Which version of Elasticsearch are you using?

ES 2.x

Then I think the only way is to change the way you model your data and avoid the excessive use of types.

now,
i will migrate each type to indices ?
so,we have too many indices(10K+)。its ok ?

Having a very large number of small indices/shards is can also be very inefficient as it uses up a lot of resources and also results in very large mappings, especially for a small cluster. Can you tell us a bit more about the size and nature of your data? What is it you are looking to achieve?

in this blog. https://www.elastic.co/blog/found-multi-tenancy

tell us use multi indices for multi tenancy.

we have about
500G data
32G*6 memory
8 *6 CPU Cores.
10k+ indices(a business user is a indices).

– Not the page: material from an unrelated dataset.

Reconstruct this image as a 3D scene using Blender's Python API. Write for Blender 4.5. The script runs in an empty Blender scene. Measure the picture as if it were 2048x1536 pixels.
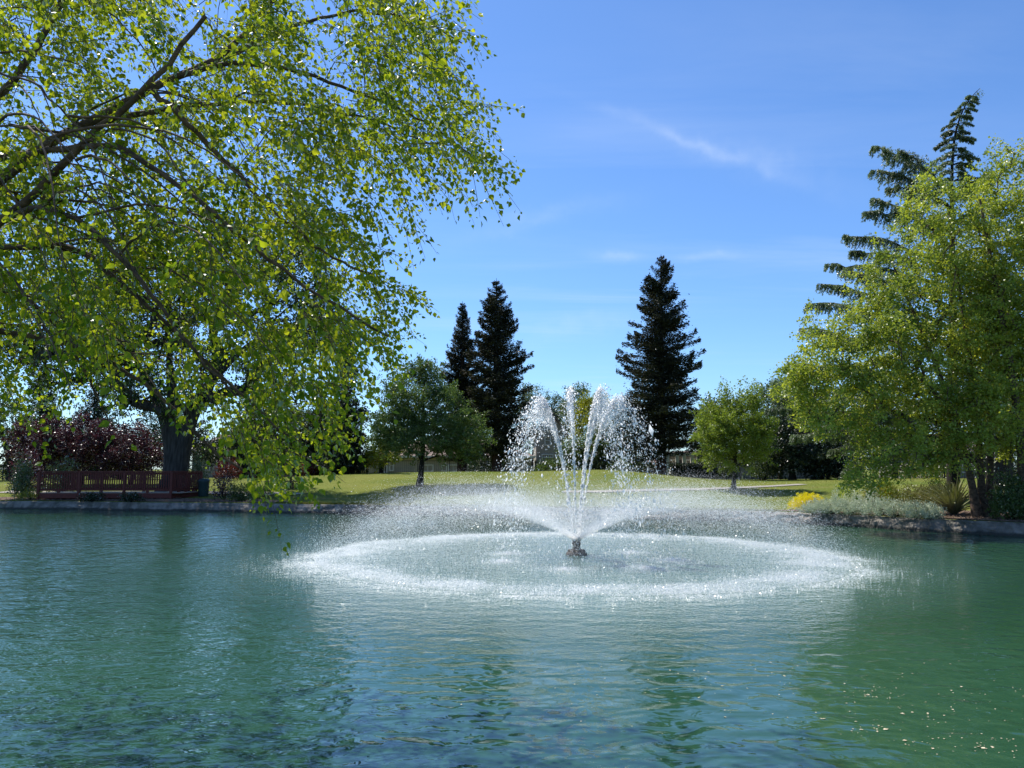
import bpy, math, random
import numpy as np
from mathutils import Vector
R = math.radians
rng = np.random.default_rng(7)
random.seed(7)
S = bpy.context.scene
COL = S.collection

# ------------------------------------------------------------------ camera
F = 1538.0                      # focal length in pixels of the 2048 px wide photograph
PITCH = R(6.27)
EYE = 2.2
cam = bpy.data.cameras.new('camera')
cam.sensor_width = 36.0
cam.lens = 36.0 * F / 2048.0
cam.clip_start = 0.1
cam.clip_end = 3000
camo = bpy.data.objects.new('camera', cam)
camo.location = (0, 0, EYE)
camo.rotation_euler = (R(90) + PITCH, 0, 0)
COL.objects.link(camo)
S.camera = camo

# ------------------------------------------------------------------ sky, sun, exposure
SUN_EL, SUN_AZ = R(58), R(-47)          # azimuth measured from the view direction (+Y), negative = left
W = bpy.data.worlds.new('World'); S.world = W; W.use_nodes = True
nt = W.node_tree; nt.nodes.clear()
def N(tree, typ, **kw):
    n = tree.nodes.new(typ)
    for k, v in kw.items(): setattr(n, k, v)
    return n
wo = N(nt, 'ShaderNodeOutputWorld'); bg = N(nt, 'ShaderNodeBackground')
sky = N(nt, 'ShaderNodeTexSky', sky_type='NISHITA', sun_disc=False, sun_elevation=SUN_EL, sun_rotation=SUN_AZ,
        altitude=0, air_density=1.0, dust_density=0.35, ozone_density=3.5)
bg.inputs['Strength'].default_value = 0.13
tc = N(nt, 'ShaderNodeTexCoord')
def wmath(op, a, b=None, tree=None, c=None):
    m = N(tree or nt, 'ShaderNodeMath', operation=op)
    t = tree or nt
    for i, v in enumerate((a, b, c)):
        if v is None: continue
        if isinstance(v, (int, float)): m.inputs[i].default_value = v
        else: t.links.new(v, m.inputs[i])
    return m.outputs[0]
sep = N(nt, 'ShaderNodeSeparateXYZ'); nt.links.new(tc.outputs['Generated'], sep.inputs[0])
# thin cirrus on a high flat layer: direction projected on a plane
zc = wmath('MAXIMUM', sep.outputs[2], 0.03)
u = wmath('DIVIDE', sep.outputs[0], zc); v = wmath('DIVIDE', sep.outputs[1], zc)
comb = N(nt, 'ShaderNodeCombineXYZ'); nt.links.new(u, comb.inputs[0]); nt.links.new(v, comb.inputs[1])
mp = N(nt, 'ShaderNodeMapping'); nt.links.new(comb.outputs[0], mp.inputs[0])
mp.inputs['Rotation'].default_value = (0, 0, R(-28)); mp.inputs['Scale'].default_value = (0.35, 1.3, 1)
n1 = N(nt, 'ShaderNodeTexNoise'); nt.links.new(mp.outputs[0], n1.inputs['Vector'])
n1.inputs['Scale'].default_value = 1.2; n1.inputs['Detail'].default_value = 9; n1.inputs['Roughness'].default_value = 0.6
n1.inputs['Distortion'].default_value = 0.6
n2 = N(nt, 'ShaderNodeTexNoise'); nt.links.new(comb.outputs[0], n2.inputs['Vector'])
n2.inputs['Scale'].default_value = 0.32; n2.inputs['Detail'].default_value = 3
r1 = N(nt, 'ShaderNodeMapRange'); nt.links.new(n1.outputs[0], r1.inputs[0])
r1.inputs[1].default_value = 0.46; r1.inputs[2].default_value = 0.80; r1.inputs[4].default_value = 1.0
r2 = N(nt, 'ShaderNodeMapRange'); nt.links.new(n2.outputs[0], r2.inputs[0])
r2.inputs[1].default_value = 0.42; r2.inputs[2].default_value = 0.66
cl = wmath('MULTIPLY', r1.outputs[0], r2.outputs[0])
cl = wmath('MULTIPLY', cl, 0.34)
def raydir(px, py):
    x = (px - 1024) / F; y = -(py - 768) / F
    d = np.array([x, math.cos(PITCH) - y * math.sin(PITCH), math.sin(PITCH) + y * math.cos(PITCH)])
    return d / np.linalg.norm(d)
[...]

It may work as long as you have a large enough cluster and make sure that you only have 1 shard and 1 replica per index. In addition to giving the one user her index example, the blog post also points out the issues with having very large number of indices and shards and how this will not scale as each shard has a certain amount of overhead.. 10000 users will with this model give you 10000 indices and 20000 shards, which is quite a lot but might work on a reasonably sized cluster. I would however be concerned with this model if this number is expected to grow considerably as having lots of very small shards is very inefficient. You may want to read this blog post as well.

tanks,
i will be testing this model(one user one indices) in my real case.
and i will report this topic if its has problem.